---- Recorded data
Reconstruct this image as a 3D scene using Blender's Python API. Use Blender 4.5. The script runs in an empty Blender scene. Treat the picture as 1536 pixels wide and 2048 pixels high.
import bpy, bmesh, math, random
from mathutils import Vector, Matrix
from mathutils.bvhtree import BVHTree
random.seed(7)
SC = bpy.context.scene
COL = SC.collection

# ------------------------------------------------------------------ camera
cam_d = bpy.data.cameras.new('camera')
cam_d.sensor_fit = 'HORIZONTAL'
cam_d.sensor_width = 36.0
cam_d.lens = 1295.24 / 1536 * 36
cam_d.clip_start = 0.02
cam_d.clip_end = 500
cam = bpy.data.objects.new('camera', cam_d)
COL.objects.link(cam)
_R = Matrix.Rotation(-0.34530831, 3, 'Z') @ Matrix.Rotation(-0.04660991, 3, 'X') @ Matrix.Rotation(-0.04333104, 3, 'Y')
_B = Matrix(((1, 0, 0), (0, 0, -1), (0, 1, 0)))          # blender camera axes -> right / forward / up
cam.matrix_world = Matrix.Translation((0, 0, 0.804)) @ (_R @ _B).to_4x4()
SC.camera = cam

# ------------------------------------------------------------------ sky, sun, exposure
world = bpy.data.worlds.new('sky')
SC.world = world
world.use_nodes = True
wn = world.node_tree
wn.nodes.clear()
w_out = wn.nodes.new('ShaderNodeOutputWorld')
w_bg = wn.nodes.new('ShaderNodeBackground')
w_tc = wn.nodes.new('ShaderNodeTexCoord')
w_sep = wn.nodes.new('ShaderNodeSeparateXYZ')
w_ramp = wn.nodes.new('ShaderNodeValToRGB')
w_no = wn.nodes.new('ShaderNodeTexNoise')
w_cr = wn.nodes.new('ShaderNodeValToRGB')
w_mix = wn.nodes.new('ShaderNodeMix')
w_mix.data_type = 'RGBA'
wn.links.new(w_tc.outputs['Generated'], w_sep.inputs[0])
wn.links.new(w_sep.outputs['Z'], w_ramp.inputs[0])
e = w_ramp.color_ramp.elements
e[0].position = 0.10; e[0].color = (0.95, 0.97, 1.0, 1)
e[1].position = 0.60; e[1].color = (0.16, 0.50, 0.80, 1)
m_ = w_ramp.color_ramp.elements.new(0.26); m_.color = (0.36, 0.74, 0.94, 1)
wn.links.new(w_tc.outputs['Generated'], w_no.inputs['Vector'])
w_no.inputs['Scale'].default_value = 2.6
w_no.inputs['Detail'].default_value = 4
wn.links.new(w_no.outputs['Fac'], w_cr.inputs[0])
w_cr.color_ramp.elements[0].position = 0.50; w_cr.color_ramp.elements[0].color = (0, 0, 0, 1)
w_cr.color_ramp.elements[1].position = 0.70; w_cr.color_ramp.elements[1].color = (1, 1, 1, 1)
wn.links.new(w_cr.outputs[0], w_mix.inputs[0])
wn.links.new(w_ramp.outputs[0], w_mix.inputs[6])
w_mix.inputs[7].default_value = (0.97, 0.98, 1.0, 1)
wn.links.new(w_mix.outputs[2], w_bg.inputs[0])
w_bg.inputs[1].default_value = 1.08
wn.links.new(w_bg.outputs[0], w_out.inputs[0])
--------
# Exercise goal
Write out a verbatim copy of the data, beginning with its first line and ending with the line that contains "SC.camera = cam".

# Result for this exercise
Reconstruct this image as a 3D scene using Blender's Python API. Use Blender 4.5. The script runs in an empty Blender scene. Treat the picture as 1536 pixels wide and 2048 pixels high.
import bpy, bmesh, math, random
from mathutils import Vector, Matrix
from mathutils.bvhtree import BVHTree
random.seed(7)
SC = bpy.context.scene
COL = SC.collection

# ------------------------------------------------------------------ camera
cam_d = bpy.data.cameras.new('camera')
cam_d.sensor_fit = 'HORIZONTAL'
cam_d.sensor_width = 36.0
cam_d.lens = 1295.24 / 1536 * 36
cam_d.clip_start = 0.02
cam_d.clip_end = 500
cam = bpy.data.objects.new('camera', cam_d)
COL.objects.link(cam)
_R = Matrix.Rotation(-0.34530831, 3, 'Z') @ Matrix.Rotation(-0.04660991, 3, 'X') @ Matrix.Rotation(-0.04333104, 3, 'Y')
_B = Matrix(((1, 0, 0), (0, 0, -1), (0, 1, 0)))          # blender camera axes -> right / forward / up
cam.matrix_world = Matrix.Translation((0, 0, 0.804)) @ (_R @ _B).to_4x4()
SC.camera = cam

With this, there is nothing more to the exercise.